From: Damien Broderick (d.broderick@english.unimelb.edu.au)
Date: Thu Mar 28 2002 - 20:48:53 MST
Or maybe it was 1952. A spectacular number of pivotal sf stories appeared
in 1953, presumably written in the year before. According to my patented
50-year two-generation recurrence-with-modal-variation theory of cultural
history,* we're due for another gamma burst next year... which implies that
a batch of mindzingers is being created even as we speak.

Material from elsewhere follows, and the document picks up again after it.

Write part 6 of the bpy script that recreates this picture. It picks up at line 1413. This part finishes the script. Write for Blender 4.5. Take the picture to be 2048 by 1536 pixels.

Of course the objective circumstances of commercial sf differ: half a
century ago, there was an abundance of small specialized sf magazines with
dedicated readers and writers blending for the first time the grand ideas
of the 1930s and after with the comparative realism of Campbell's Golden
Age, plus a dawning ability to *write* with some of the skills of
literature. There were no competitive special FX movies, no routine TV
space opera, although there was radio and comics. Out of that vortex in
1953 came such stuff as dreams are made on: Sturgeon's MORE THAN HUMAN,
Clarke's AGAINST THE FALL OF NIGHT and CHILDHOOD'S END, Ward Moore's BRING
THE JUBILEE, Simak's RING AROUND THE SUN, Clement's MISSION OF GRAVITY,
Pohl and Kornbluth's THE SPACE MERCHANTS, Bradbury's FAHRENHEIT 451,
Bester's THE DEMOLISHED MAN, Asimov's THE CAVES OF STEEL... Short story
writers bloomed including Phil Dick, and Blish's sublime novella `A Case of
Conscience' appeared, as did Clarke's `The Nine Billion Names of God'. One
could go on and on. The mind boggles.
Next year might be a happy time, two generations on and flowering.